One of the key documents relied on by Mr Guerin to satisfy the jury that Mr Dwyer is guilty of murder, was a document entitled 'Killing Darci' which - the State claims - was a template for the alleged murder.

And it was the graphic and disturbing opening lines of this document that Mr Farrell opened his two-and-a-half-hour closing speech with. "I had always fantasised about killing, ever since I was a teenager and I got hard every time I had a knife in my hand, wielding the power knowing that I could decide who lived and died. Just like my hero, God," said Mr Farrell, through gritted teeth.

Those words, said the Tipperary native, were "indisputably" the words of Graham Dwyer. "When you hear those words in evidence, indisputably they represent a most unpromising start to any speech in a murder trial," he said, adding that as a lawyer he had never had to refer to material like that when closing a case.

It was, said Mr Farrell, one of the unique features of this case, before honing in on a series of features he claimed are not only unique but serve to show that the prosecution has no evidence to lead to a murder conviction. Mr Farrell told the jury that much of the evidence they have seen in the case - including videos of Mr Dwyer stabbing Elaine O'Hara during sex - was difficult, distasteful, repellent even.

But he told the jury that although it must be easier to do in other cases, Mr Dwyer was entitled to the presumption of innocence. Central to Mr Farrell's speech to the jury was his claim that there is a huge gap or chasm in the prosecution's case. He said that every time the prosecution tried to make the distinction between fantasy and reality, they attempted to jump this gap but fell short.

"That's putting an elaborate theory not on the basis of any evidence," he said. In the prosecution's opening and closing speeches, the State acknowledged that there is no cause of death.

This was a factor that was also highlighted by Mr Farrell, who accused the prosecution of trying to shock jurors by pushing their emotional buttons in a case he described as "largely circumstantial".

Mr Farrell said that the prosecution's theory of an orgy of violence was not met by the forensic evidence which recorded no bony injury on Ms O'Hara's remains that might be present after an alleged multiple stabbing.
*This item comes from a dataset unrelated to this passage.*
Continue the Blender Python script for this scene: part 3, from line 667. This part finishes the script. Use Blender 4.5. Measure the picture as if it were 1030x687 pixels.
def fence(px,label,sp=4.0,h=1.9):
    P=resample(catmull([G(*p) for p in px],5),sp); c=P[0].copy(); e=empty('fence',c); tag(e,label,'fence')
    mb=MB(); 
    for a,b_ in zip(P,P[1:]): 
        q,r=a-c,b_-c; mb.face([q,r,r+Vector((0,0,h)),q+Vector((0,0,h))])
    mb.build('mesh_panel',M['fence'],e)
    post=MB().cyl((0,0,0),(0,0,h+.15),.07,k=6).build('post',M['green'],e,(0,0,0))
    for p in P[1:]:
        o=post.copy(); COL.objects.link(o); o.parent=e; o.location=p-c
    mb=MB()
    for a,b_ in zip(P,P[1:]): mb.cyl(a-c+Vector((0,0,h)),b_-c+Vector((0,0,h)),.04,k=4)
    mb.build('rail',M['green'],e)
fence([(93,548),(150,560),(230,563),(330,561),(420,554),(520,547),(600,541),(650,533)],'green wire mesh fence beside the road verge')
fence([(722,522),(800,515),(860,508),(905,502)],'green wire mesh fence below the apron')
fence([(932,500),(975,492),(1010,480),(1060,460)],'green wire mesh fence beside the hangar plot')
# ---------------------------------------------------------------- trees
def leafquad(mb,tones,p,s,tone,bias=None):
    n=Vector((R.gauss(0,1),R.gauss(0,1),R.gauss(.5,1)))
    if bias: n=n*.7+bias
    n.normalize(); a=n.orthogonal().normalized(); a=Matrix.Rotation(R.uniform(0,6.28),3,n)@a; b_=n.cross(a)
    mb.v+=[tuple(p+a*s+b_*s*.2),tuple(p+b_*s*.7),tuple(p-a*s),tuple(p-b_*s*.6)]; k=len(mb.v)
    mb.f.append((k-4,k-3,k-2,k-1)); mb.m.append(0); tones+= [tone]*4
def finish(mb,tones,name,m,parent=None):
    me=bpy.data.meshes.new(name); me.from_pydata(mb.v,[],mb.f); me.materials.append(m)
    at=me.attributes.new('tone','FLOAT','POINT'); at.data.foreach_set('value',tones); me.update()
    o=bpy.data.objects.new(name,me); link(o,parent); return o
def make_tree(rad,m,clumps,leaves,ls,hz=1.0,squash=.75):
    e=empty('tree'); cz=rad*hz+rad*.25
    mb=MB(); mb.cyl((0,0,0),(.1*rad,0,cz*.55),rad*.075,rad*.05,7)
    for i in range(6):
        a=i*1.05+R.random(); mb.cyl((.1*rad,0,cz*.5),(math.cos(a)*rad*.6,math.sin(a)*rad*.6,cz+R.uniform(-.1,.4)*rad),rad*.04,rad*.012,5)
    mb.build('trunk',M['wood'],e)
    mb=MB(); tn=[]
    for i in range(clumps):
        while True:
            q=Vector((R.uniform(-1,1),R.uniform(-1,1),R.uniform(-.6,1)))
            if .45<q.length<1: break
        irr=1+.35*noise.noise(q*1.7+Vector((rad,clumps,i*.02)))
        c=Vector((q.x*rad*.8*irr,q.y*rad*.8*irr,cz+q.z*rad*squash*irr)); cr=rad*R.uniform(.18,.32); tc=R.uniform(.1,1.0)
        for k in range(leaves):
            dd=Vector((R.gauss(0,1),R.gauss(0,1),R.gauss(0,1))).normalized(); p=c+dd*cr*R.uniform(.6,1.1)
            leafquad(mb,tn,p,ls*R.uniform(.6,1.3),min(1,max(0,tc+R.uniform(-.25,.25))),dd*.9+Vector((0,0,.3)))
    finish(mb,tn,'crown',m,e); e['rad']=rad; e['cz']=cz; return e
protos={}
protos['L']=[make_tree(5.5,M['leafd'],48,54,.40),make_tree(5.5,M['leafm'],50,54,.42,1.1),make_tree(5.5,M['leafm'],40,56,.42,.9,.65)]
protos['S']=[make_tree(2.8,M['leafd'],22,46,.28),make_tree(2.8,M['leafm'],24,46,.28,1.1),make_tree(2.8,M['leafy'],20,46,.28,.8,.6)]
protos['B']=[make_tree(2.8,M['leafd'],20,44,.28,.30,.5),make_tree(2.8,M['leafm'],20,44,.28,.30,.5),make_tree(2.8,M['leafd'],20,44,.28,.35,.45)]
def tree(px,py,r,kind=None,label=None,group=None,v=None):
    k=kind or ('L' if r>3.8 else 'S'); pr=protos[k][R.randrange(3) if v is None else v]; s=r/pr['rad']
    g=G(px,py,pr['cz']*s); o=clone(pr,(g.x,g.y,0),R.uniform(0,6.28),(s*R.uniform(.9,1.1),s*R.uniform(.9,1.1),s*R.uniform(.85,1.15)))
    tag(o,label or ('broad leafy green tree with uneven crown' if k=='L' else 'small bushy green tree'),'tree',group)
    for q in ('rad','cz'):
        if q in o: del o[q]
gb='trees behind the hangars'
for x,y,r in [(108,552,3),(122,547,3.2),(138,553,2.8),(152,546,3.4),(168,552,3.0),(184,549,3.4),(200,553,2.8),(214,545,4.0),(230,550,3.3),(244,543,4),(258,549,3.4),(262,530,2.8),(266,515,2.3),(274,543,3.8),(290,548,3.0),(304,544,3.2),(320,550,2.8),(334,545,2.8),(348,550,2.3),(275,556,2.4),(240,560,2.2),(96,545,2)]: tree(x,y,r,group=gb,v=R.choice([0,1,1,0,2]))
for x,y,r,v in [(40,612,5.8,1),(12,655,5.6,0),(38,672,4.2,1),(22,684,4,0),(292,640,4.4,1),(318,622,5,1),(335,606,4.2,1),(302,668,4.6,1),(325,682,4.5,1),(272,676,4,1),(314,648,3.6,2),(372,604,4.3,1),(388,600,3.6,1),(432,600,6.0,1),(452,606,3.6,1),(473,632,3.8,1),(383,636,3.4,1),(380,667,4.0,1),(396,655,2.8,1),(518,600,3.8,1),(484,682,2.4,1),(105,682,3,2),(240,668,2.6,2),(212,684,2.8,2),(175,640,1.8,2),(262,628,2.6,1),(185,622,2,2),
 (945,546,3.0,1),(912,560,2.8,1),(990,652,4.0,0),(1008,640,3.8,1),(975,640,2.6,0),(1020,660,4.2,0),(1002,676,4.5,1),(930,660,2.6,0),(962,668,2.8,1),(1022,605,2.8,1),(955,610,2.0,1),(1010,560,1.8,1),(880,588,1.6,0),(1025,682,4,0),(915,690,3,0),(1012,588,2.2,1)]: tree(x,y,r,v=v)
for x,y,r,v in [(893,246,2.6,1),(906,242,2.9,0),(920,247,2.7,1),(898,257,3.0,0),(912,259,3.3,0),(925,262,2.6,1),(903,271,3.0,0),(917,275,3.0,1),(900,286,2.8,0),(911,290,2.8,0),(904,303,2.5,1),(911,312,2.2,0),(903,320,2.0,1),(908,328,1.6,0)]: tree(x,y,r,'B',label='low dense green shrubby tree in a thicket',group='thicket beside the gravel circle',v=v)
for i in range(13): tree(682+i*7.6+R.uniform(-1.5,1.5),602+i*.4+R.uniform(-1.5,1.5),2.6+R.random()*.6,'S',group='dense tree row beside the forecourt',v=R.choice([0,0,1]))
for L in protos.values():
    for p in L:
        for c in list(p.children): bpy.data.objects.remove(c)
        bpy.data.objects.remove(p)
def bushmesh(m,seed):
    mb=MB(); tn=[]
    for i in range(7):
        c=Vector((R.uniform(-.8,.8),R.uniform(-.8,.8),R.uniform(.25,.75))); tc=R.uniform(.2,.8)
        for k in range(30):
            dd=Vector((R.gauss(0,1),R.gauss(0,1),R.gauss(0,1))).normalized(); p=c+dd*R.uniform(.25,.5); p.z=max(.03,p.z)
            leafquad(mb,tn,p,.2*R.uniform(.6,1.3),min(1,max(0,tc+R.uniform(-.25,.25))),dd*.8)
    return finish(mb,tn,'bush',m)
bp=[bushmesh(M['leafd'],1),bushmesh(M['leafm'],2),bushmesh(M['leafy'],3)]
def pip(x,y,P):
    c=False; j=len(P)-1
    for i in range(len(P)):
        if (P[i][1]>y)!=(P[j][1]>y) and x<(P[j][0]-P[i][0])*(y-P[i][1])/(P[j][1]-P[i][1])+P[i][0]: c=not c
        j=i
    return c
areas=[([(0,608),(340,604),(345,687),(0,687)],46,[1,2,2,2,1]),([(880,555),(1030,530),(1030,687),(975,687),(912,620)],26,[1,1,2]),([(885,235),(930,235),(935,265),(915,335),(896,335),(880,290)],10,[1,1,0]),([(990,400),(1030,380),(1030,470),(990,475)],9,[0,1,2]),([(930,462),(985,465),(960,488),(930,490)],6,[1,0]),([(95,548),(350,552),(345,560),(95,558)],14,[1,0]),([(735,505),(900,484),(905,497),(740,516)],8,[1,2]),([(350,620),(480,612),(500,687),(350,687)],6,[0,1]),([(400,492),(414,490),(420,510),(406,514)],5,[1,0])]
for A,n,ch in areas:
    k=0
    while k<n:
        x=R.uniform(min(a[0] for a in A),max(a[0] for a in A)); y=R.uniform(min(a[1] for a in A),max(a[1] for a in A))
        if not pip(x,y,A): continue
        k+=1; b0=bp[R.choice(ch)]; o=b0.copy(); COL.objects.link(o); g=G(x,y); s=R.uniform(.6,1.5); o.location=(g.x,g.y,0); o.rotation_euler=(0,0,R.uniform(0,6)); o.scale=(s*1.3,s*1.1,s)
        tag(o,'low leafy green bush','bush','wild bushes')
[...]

The evidence of Deputy State Pathologist Dr Michael Curtis effectively "blows the theory of the prosecution out of the water", he said.

Mr Farrell said that it was understandable that Ms O'Hara's family may have "fudged" difficult issues such as the discovery of a latex body suit and a rope in Elaine O'Hara's apartment at the time of her disappearance, but there was "no such excuse" for the gardaí.

Mr Farrell also questioned whether gardaí, who had access to certain material, including text messages backed up to Ms O'Hara's computer at the time of her disappearance, had kept an open mind about the possibility of suicide.

"Whatever evidence crops up in this case that might suggest something along the lines of a suicide," the gardaí either ignore it or pretend it doesn't exist, he said, adding that a rusty blade seen near Ms O'Hara's remains by a dog walker who found them appeared to have been discounted by gardaí.

"Anything that doesn't fit with the theory advanced by the prosecution is simply dumped overboard," said Mr Farrell, who highlighted a series of matters he says constitute shortcomings in the garda investigation, including the discovery of a second site at Kilakee.

Of the mobile phones the prosecution says are crucial to its case, Mr Farrell said simply that it is for the jury to accept if Mr Dwyer owned a particular phone.

Mr Farrell spoke of a "very real, invisible pressure on the jury," an expectation from the media and 'barstool jurors' that they must convict.

If the lawyer himself was under an invisible pressure, it didn't show as he a drew a rare, welcome burst of laughter from the court when he nominated actors George Clooney and Benedict Cumberbatch to play himself and Mr Guerin respectively in the inevitable movies Mr Farrell says will be made about this most unique trial.

Mr Justice Tony Hunt will charge the jury on Monday.